5. Swap Party: Ottimo passatempo da proporre agli amici o buona occasione per conoscere persone nuove è organizzare o partecipare ad uno swap party.
Non è nulla di più di un evento in cui ciascuno porta alcuni dei vestiti che non usa più e scambiando due chiacchere in compagnia sceglie tra i capi portati dalle altre persone cosa potrebbe fare al caso suo.
I nostri vestiti quindi troveranno una nuova casa e noi potremo arricchire in nostro armadio con qualcosa di nuovo, tutto a costo zero.

Per cambiare il settore della moda c’è bisogno di un’azione congiunta di aziende più responsabili, politiche internazionali efficaci e cittadine e cittadini consapevoli e attivi. Assieme possiamo davvero fare la differenza con piccole azioni.
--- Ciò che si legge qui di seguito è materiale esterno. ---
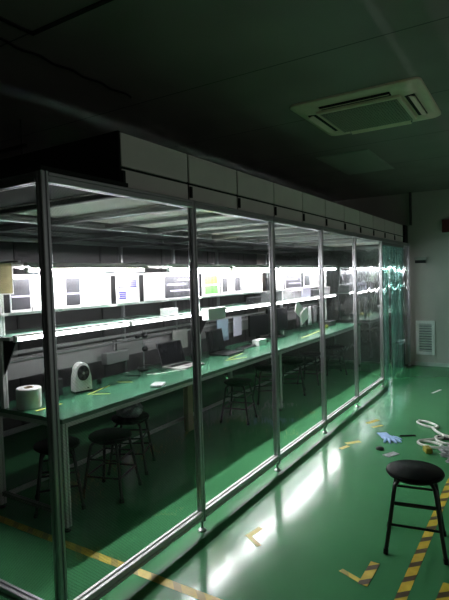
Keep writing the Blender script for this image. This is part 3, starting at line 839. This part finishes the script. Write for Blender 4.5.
bm = NB(); lathe(bm, [(0,0),(.035,0),(.037,.012),(.025,.02),(0,.02)], (0,0,0), 18)
one('bottle_cap', bm, M['black_plastic'], (4.49,1.18,0), 'small round black cap on the floor near the blue glove', 'cap', smooth=True)
bm = NB(); box(bm, -.07,.07,-.035,.035,0,.004)
one('clear_wrapper', bm, M['bag'], (4.40,1.06,0), 'crumpled clear wrapper beside the small black cap', 'wrapper', rz=-.5)

def loop(cx, cy, rx, ry, rz, r, m, label, n=1, tail=None):
    pts = []
    for k in range(22*n+1):
        a = 2*PI*k/22; rr = 1+.06*math.sin(a*2.3)
        x = rx*rr*math.cos(a); y = ry*rr*math.sin(a); c, s = math.cos(rz), math.sin(rz)
        pts.append((cx+x*c-y*s, cy+x*s+y*c, r+.002+.004*(k%3)*0+.006*(k//22)))
    if tail: pts += [(*p, r+.004) for p in tail]
    bm = NB(); tube(bm, pts, r, 8)
    return one('cable_loop', bm, M[m], (0,0,0), label, 'cable', smooth=True)
loop(5.42,.93,.12,.065,.9,.012,'cable_white','white cable loop farthest back among the litter at right')
loop(4.79,.80,.11,.07,1.2,.012,'cable_white','white cable ring just behind the stool seat',1,[(5.0,.74),(5.08,.70)])
loop(4.98,.70,.11,.08,.4,.012,'cable_white','white cable ring at the right edge, beside the grey plastic heap')
cable([(5.30,.86,.02),(5.18,.80,.02),(5.08,.70,.02),(5.10,.58,.02),(5.14,.40,.02)], .014,'cable_white','thick pale hose running off to the right behind the white rings', name='hose')
cable([(5.06,.80,.01),(5.03,.70,.01),(5.0,.52,.01),(5.05,.36,.01)], .012,'cable_black','black cable lying under the thick pale hose')
cable([(4.93,1.10,.008),(4.97,1.04,.008),(5.01,.97,.008)], .008,'cable_black','short piece of black cable lying alone left of the white rings')
# grey plastic heap
bm = NB(); bmesh.ops.create_icosphere(bm, subdivisions=4, radius=1)
for v in bm.verts:
    n = 1+.22*math.sin(v.co.x*11+v.co.y*7)+.15*math.cos(v.co.y*17-v.co.z*9)
    v.co = Vector((v.co.x*.26*n, v.co.y*.21*n, max(0,(v.co.z*.5+.5))*.07*n))
one('plastic_heap', bm, M['bag'], (4.60,.44,0), 'heap of crumpled grey plastic on the floor at the right edge', 'plastic')
bm = NB(); box(bm, -.05,.05,-.03,.03,0,.05,.012)
one('yellow_tape_roll', bm, M['yellow_note'], (4.60,.79,0), 'small yellow block between the stool and the grey heap', 'block', rz=.5)

# ------------------------------------------------------------------ world, camera
w = bpy.data.worlds.new('dim'); S.world = w; w.use_nodes = True
w.node_tree.nodes['Background'].inputs[0].default_value = (.92,1.0,.92,1)
w.node_tree.nodes['Background'].inputs[1].default_value = .045

cam = bpy.data.cameras.new('camera'); co = bpy.data.objects.new('camera', cam); COL.objects.link(co)
yaw, pit, rol, f = .558, .046, -.030, 493.4
fw = V(math.cos(yaw)*math.cos(pit), math.sin(yaw)*math.cos(pit), -math.sin(pit))
r = fw.cross(V(0,0,1)).normalized(); u = r.cross(fw)
R = r*math.cos(rol)+u*math.sin(rol); U_ = -r*math.sin(rol)+u*math.cos(rol)
mt = Matrix((R, U_, -fw)).transposed().to_4x4(); mt.translation = (0,0,1.61)
co.matrix_world = mt
cam.sensor_fit = 'VERTICAL'; cam.sensor_height = 24; cam.lens = 24*f/600; cam.clip_start = .05
S.camera = co
S.view_settings.view_transform = 'Standard'; S.view_settings.look = 'None'
S.view_settings.gamma = 1; S.view_settings.use_curve_mapping = False
S.view_settings.exposure = 1.7
S.cycles.max_bounces = 10; S.cycles.transparent_max_bounces = 24; S.cycles.diffuse_bounces = 5
S.cycles.sample_clamp_indirect = 6
S.cycles.caustics_reflective = False
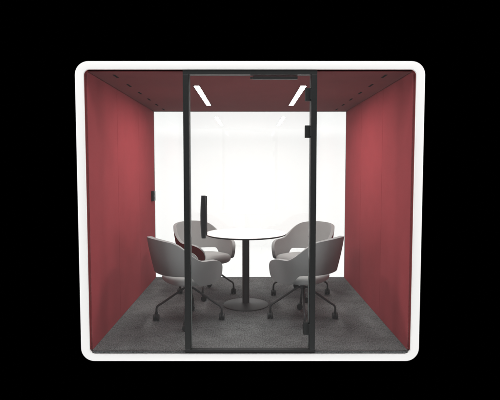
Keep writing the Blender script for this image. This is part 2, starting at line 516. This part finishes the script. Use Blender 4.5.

“Fashion Revolution vuole essere il primo passo per la presa di coscienza di ciò che significa acquistare un capo d’abbigliamento, verso un futuro più etico e sostenibile per l’industria della moda, nel rispetto delle persone e dell’ambiente – commenta Marina Spadafora, coordinatrice del Fashion Revolution Day in Italia. –Scegliere cosa acquistiamo può creare il mondo che vogliamo: ognuno di noi ha il potere di cambiare le cose per il meglio e ogni momento è buono per iniziare a farlo”.